The ‘Tremendous Disliker’: A.L. Rowse

A.L. Rouse, either thinking great thoughts or about to explode "Scanners" style. Your call.

The British scholar A.L. Rowse was renowned for his contributions to Shakespearean studies, but the interest in the sale of his library after he died in 1997 was more for what he wrote in the margins of his books than the books themselves.

For Dr. Rowse was, as he scrawled in a book by Samuel Butler, “a tremendous Disliker.” In many of his 10,000 books could be found spiteful opinions, rude gossip and obscene observations about writers, royalty, heterosexuals, as well as Americans (incapable of understanding irony), the “bloody” Irish, Germans (“liars”) and other nationalities.

Nor did he limit himself to his library. One review of “The Diaries of A.L. Rowse” notes that “Into his diaries he seems to have poured the bile and vituperation of a successful man unable to cope with the ordinary disappointments of life.”

But getting back to his book jottings, to those of us who limit our annotations to stars of approval or a simple “disagree,” the range and heat of his malice and spite inspires awe and if not approval, at least admiration.

Most of Rowse’s spleen was vented at writers. In a biography of H.G. Wells, who teased him about his homosexuality, Rowse wrote: “He was kind enough to send me his books inscribed. I sold them.” Gore Vidal was a “snob”, “bore” and “very superior gossip columnist mitigated by some good perceptions.” Evelyn Waugh’s “Brideshead Revisited” has “nonsense”, “aristo” and “snob” in the margin. As for Waugh, Rowse gloated: “He was my age. He is dead. A drunk.”

Rowse hated poets in particular. Stephen Spender had “no gift but tries so hard ? literary ambition the real moving spirit.” Robert Lowell was an “egotistic Puritan ass.” Under a photo of Allen Ginsburg wearing dungarees, he wrote, “Bad poet, fatuous dress.”

Even historical figures weren’t safe from his scabrous pencilings. “Helen of Troy was a silly bitch,” he wrote in “The Oxford Book of Greek Verse.”

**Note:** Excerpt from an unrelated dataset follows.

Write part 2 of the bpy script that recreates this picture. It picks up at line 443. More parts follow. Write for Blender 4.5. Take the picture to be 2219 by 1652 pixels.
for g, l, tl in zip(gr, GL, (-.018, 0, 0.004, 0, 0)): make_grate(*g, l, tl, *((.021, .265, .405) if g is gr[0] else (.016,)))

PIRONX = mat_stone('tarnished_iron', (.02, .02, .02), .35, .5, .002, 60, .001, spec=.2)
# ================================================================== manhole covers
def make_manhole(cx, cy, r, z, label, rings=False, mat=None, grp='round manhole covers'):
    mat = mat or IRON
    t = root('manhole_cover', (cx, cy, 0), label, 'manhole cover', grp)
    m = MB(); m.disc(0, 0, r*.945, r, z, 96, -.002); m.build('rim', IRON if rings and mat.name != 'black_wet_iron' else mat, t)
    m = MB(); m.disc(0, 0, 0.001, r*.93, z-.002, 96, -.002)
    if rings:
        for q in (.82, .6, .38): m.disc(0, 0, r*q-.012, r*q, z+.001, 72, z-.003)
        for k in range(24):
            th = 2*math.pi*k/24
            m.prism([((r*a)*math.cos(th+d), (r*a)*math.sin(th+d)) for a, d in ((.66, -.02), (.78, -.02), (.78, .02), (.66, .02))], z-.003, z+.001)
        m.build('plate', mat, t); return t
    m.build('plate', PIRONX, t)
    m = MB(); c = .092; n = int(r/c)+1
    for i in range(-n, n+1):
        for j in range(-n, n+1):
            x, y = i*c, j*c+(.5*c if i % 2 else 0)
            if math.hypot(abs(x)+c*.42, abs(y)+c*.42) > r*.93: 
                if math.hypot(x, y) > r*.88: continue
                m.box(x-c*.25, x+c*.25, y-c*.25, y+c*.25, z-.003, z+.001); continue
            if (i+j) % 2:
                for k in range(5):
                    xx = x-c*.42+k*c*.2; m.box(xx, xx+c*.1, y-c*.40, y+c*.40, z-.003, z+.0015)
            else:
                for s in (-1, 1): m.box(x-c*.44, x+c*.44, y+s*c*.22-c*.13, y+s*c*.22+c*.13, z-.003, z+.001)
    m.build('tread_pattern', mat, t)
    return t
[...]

Not surprisingly, Rowse was incapable of hiding his opinions of others. Although recognized as a genius who deserved a knighthood, a hint as to why he never received one could be found in his copy of Royal Houses Illustrated. Below his notation of “the hideous vulgarity of Sandringham,” could be found another note: “I wasn’t forgiven for saying that.”